[TASK OBJECTIVE] Print word for word the first line of the listing below and every line after it, through the line with "from mathutils.kdtree import KDTree". Leave out the pictures and the rest.
***
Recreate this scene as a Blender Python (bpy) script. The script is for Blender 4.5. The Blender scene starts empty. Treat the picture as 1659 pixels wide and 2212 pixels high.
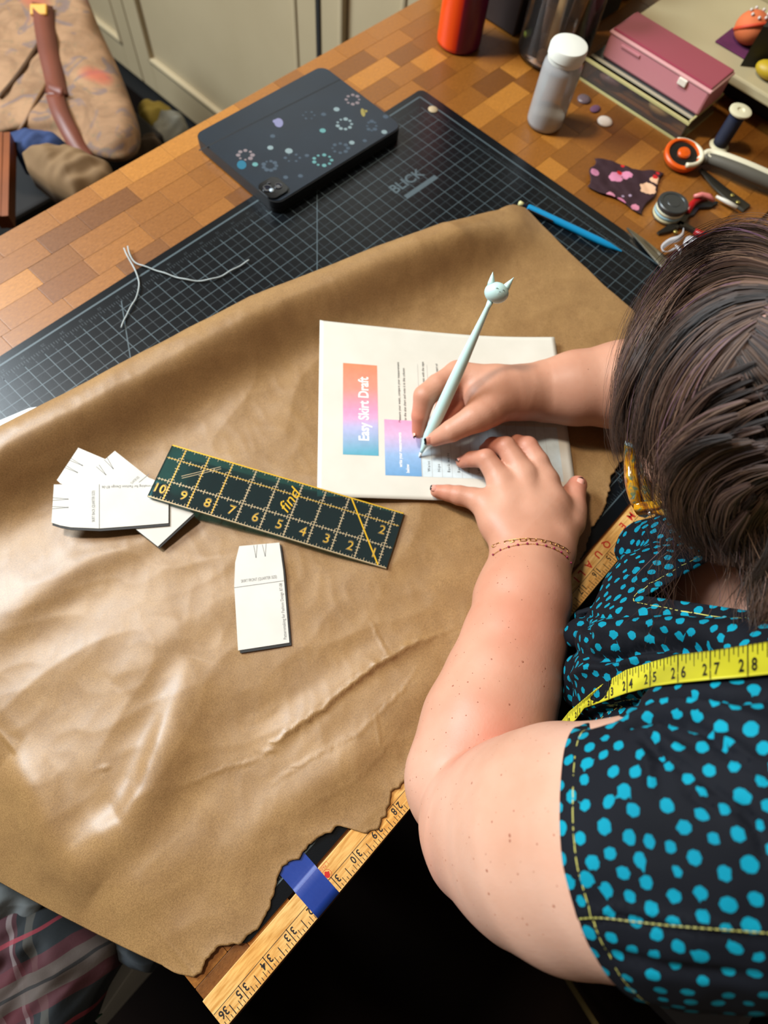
import bpy, bmesh, math, random
import numpy as np
from mathutils import Vector, Matrix, noise as mnoise
from mathutils.kdtree import KDTree

# ------------------------------------------------------------------ camera
# work units are inches, table top at z = 0; TOP is its height over the floor
IN = 0.0254
TOP = 32.0
CAMPOS = np.array([7.5004, 2.9439, 23.5591])
CAMROT = np.array([[0.688825, -0.720898, 0.076335], [-0.648661, -0.659944, -0.379095], [0.323666, 0.211614, -0.922204]])      # rows: right, down, forward
FPX = 1321.04
C = bpy.context.scene.collection

def m3(p):
    p = np.asarray(p, float)
    return np.stack([p[..., 0], p[..., 1], p[..., 2] + TOP], -1) * IN

cam_d = bpy.data.cameras.new('camera')
cam = bpy.data.objects.new('camera', cam_d)
C.objects.link(cam)
bpy.context.scene.camera = cam
cam_d.sensor_fit = 'VERTICAL'
cam_d.sensor_height = 36.0
cam_d.lens = FPX / 2212.0 * 36.0
cam_d.clip_start = 0.01
M = Matrix.Identity(4)
pw = m3(CAMPOS)
for i in range(3):
    M[i][0] = CAMROT[0][i]; M[i][1] = -CAMROT[1][i]; M[i][2] = -CAMROT[2][i]; M[i][3] = pw[i]
cam.matrix_world = M
cam_d.dof.use_dof = True
cam_d.dof.focus_distance = 19.2 * IN
cam_d.dof.aperture_fstop = 5.4
cam_d.dof.aperture_blades = 0

# ------------------------------------------------------------------ world, lights, exposure
sc = bpy.context.scene
sc.view_settings.view_transform = 'Standard'
sc.view_settings.look = 'None'
sc.view_settings.gamma = 1.0
sc.view_settings.use_curve_mapping = False
sc.view_settings.exposure = 0.0
wd = bpy.data.worlds.new('room_light')
sc.world = wd
wd.use_nodes = True
bg = wd.node_tree.nodes['Background']
bg.inputs[0].default_value = (1.0, 0.80, 0.60, 1)
bg.inputs[1].default_value = 0.125

def area(name, loc, target, size, size_y, power, col):
    d = bpy.data.lights.new(name, 'AREA')
    d.shape = 'RECTANGLE'; d.size = size * IN; d.size_y = size_y * IN
    d.energy = power; d.color = col
    o = bpy.data.objects.new(name, d)
    C.objects.link(o)
    o.location = m3(loc)
    v = Vector(m3(target) - m3(loc))
    o.rotation_euler = v.to_track_quat('-Z', 'Y').to_euler()
    return o
area('window_daylight', (-16, 98, 70), (14, 8, 0), 42, 38, 150, (0.78, 0.91, 1.0))
area('ceiling_lamp', (4, 56, 96), (16, 8, 0), 11, 11, 53, (1.0, 0.86, 0.70))

# ------------------------------------------------------------------ helpers
def W(u, v, z=0.1):
    """point of the room at height z that the photograph shows at (u, v)"""
    d = CAMROT.T @ np.array([(u - 829.5) / FPX, (v - 1106.0) / FPX, 1.0])
    return CAMPOS + d * ((z - CAMPOS[2]) / d[2])

def depth(P):
    return float((np.asarray(P) - CAMPOS) @ CAMROT[2])

def tag(o, label=None, cat=None, group=None, kind=None):
    if label: o['label'] = label
    if cat: o['category'] = cat
    if group: o['group'] = group
    if kind: o['kind'] = kind
    return o

def thing(name, label, cat, loc, group=None):
    o = bpy.data.objects.new(name, None)
    o.empty_display_size = 0.02
    C.objects.link(o)
    o.location = m3(loc)
    return tag(o, label, cat, group)

def origin_of(parent):
    p = Vector((0, 0, 0))
    while parent is not None:
        p = p + parent.location
        parent = parent.parent
    return np.array(p)

def mesh(name, verts, faces, mat, parent=None, smooth=False, cols=None, uv=None, at=None):
    """one mesh object from verts in inches (world) and faces"""
    V = m3(np.asarray(verts, float).reshape(-1, 3))
    me = bpy.data.meshes.new(name)
    o = bpy.data.objects.new(name, me)
    base = origin_of(parent) if parent is not None else np.zeros(3)
    if at is not None: org = m3(at)
    elif parent is None: org = np.array([V[:, 0].mean(), V[:, 1].mean(), V[:, 2].min()])
    else: org = V.mean(0)
    me.from_pydata((V - org).tolist(), [], faces if isinstance(faces, list) else faces.tolist())
    C.objects.link(o)
    if parent is not None:
        o.parent = parent
        o.location = org - base
    else:
        o.location = org
    if isinstance(mat, (list, tuple)):
        for m_ in mat: me.materials.append(m_)
    else: me.materials.append(mat)
    if smooth: me.polygons.foreach_set('use_smooth', [True] * len(me.polygons))
    if cols is not None:
        for nm, arr in cols.items():
            arr = np.asarray(arr, float)
            if arr.ndim == 1:
                a = me.attributes.new(nm, 'FLOAT', 'POINT'); a.data.foreach_set('value', arr)
            else:
                a = me.attributes.new(nm, 'FLOAT_VECTOR', 'POINT'); a.data.foreach_set('vector', arr.ravel())
    me.update()
    return o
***
[TASK OUTPUT]
Recreate this scene as a Blender Python (bpy) script. The script is for Blender 4.5. The Blender scene starts empty. Treat the picture as 1659 pixels wide and 2212 pixels high.
import bpy, bmesh, math, random
import numpy as np
from mathutils import Vector, Matrix, noise as mnoise
from mathutils.kdtree import KDTree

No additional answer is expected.